__EXERCISE AIM__. Print the lines of the listing below verbatim from its first line through the line bearing "COL = SC.collection". Any pictures are to be omitted.

--- start DATASET CONTENT ---

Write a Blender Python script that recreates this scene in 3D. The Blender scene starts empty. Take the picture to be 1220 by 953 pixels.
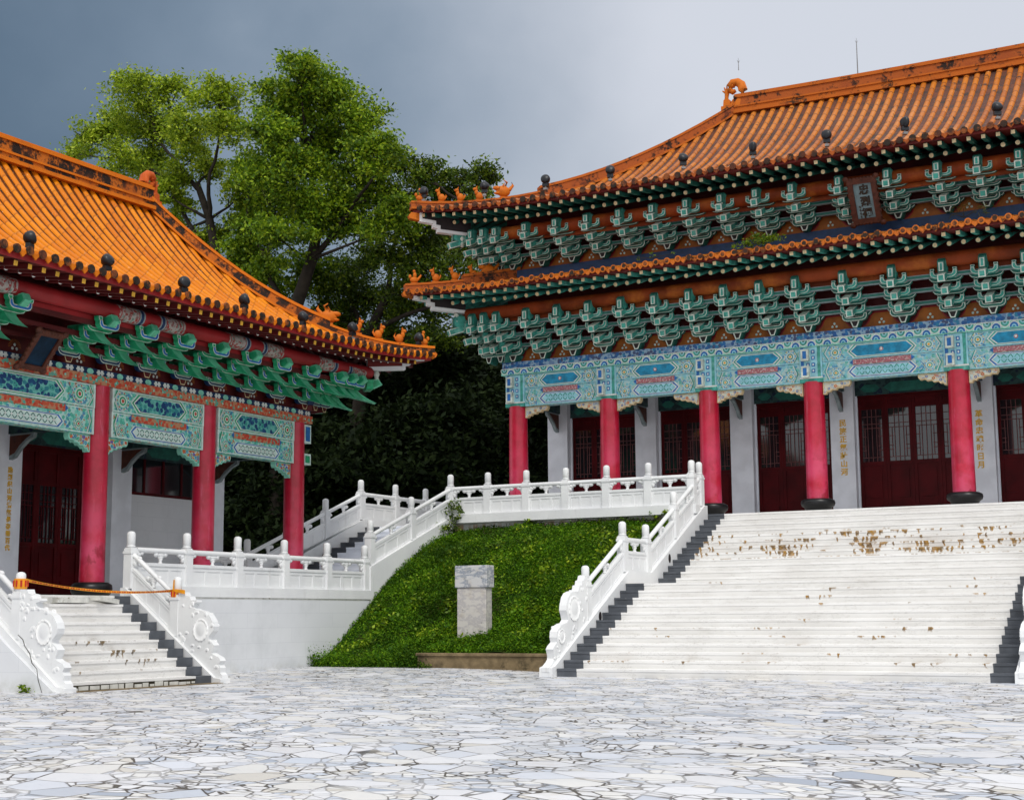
import bpy, math, random
import numpy as np
from mathutils import Matrix, Vector
from math import sin, cos, pi, radians, sqrt

random.seed(7)
RNG = np.random.default_rng(7)
SC = bpy.context.scene
COL = SC.collection

# ------------------------------------------------------------------ materials
class NT:
    def __init__(self, name):
        self.m = bpy.data.materials.new(name)
        self.m.use_nodes = True
        self.t = self.m.node_tree
        self.b = self.t.nodes['Principled BSDF']
        self._pos = None
    def n(self, typ, **kw):
        nd = self.t.nodes.new(typ)
        for k, v in kw.items():
            setattr(nd, k, v)
        return nd
    def link(self, a, b):
        self.t.links.new(a, b)
    def put(self, sock, v):
        if isinstance(v, bpy.types.NodeSocket):
            self.link(v, sock)
        elif isinstance(v, (tuple, list)) and sock.type == 'RGBA':
            sock.default_value = (v[0], v[1], v[2], 1)
        else:
            sock.default_value = v
    @property
    def pos(self):
        if self._pos is None:
            self._pos = self.n('ShaderNodeNewGeometry').outputs['Position']
        return self._pos
    def math(self, op, a, b=0.0, c=0.0):
        nd = self.n('ShaderNodeMath', operation=op)
        self.put(nd.inputs[0], a); self.put(nd.inputs[1], b); self.put(nd.inputs[2], c)
        return nd.outputs[0]
    def scale(self, v, s):
        nd = self.n('ShaderNodeVectorMath', operation='MULTIPLY')
        self.put(nd.inputs[0], v); nd.inputs[1].default_value = s
        return nd.outputs[0]
    def noise(self, scale, detail=4, rough=0.55, vec=None):
        nd = self.n('ShaderNodeTexNoise')
        self.link(vec if vec is not None else self.pos, nd.inputs['Vector'])
        nd.inputs['Scale'].default_value = scale
        nd.inputs['Detail'].default_value = detail
        nd.inputs['Roughness'].default_value = rough
        return nd.outputs[0]
    def step(self, v, lo, hi):
        nd = self.n('ShaderNodeMapRange', interpolation_type='SMOOTHSTEP')
        self.put(nd.inputs[0], v)
        nd.inputs[1].default_value = lo; nd.inputs[2].default_value = hi
        return nd.outputs[0]
    def mix(self, f, a, b, mode='MIX'):
        nd = self.n('ShaderNodeMix', data_type='RGBA', blend_type=mode)
        self.put(nd.inputs[0], f); self.put(nd.inputs[6], a); self.put(nd.inputs[7], b)
        return nd.outputs[2]
    def ramp(self, v, stops, interp='LINEAR'):
        nd = self.n('ShaderNodeValToRGB')
        nd.color_ramp.interpolation = interp
        e = nd.color_ramp.elements
        while len(e) < len(stops):
            e.new(0.5)
        for i, (p, c) in enumerate(stops):
            e[i].position = p
            e[i].color = (c[0], c[1], c[2], 1)
        self.put(nd.inputs[0], v)
        return nd.outputs[0]
    def bump(self, h, strength=0.3, dist=0.02):
        nd = self.n('ShaderNodeBump')
        nd.inputs['Strength'].default_value = strength
        nd.inputs['Distance'].default_value = dist
        self.put(nd.inputs['Height'], h)
        self.link(nd.outputs[0], self.b.inputs['Normal'])
    def done(self, col, rough=0.6, spec=0.4):
        self.put(self.b.inputs['Base Color'], col)
        self.put(self.b.inputs['Roughness'], rough)
        self.b.inputs['Specular IOR Level'].default_value = spec
        return self.m
    def sep(self, v):
        nd = self.n('ShaderNodeSeparateXYZ'); self.put(nd.inputs[0], v)
        return nd.outputs

MATS = {}
def dull(c, k): return tuple(x * k for x in c)
def plain(name, col, rough=0.6, var=0.25, scale=2.5, dirt=None, spec=0.35, bump=0.0, bscale=30):
    N = NT(name)
    f = N.noise(scale, 6)
    c = N.mix(N.step(f, 0.3, 0.7), dull(col, 1 - var), dull(col, 1 + var * 0.5))
    if dirt:
        dc, ds, lo, hi = dirt
        c = N.mix(N.step(N.noise(ds, 8, 0.65), lo, hi), c, dc)
    if bump:
        N.bump(N.noise(bscale, 5), bump, 0.01)
    MATS[name] = N.done(c, rough, spec)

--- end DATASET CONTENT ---

__EXPECTED ANSWER__.
Write a Blender Python script that recreates this scene in 3D. The Blender scene starts empty. Take the picture to be 1220 by 953 pixels.
import bpy, math, random
import numpy as np
from mathutils import Matrix, Vector
from math import sin, cos, pi, radians, sqrt

random.seed(7)
RNG = np.random.default_rng(7)
SC = bpy.context.scene
COL = SC.collection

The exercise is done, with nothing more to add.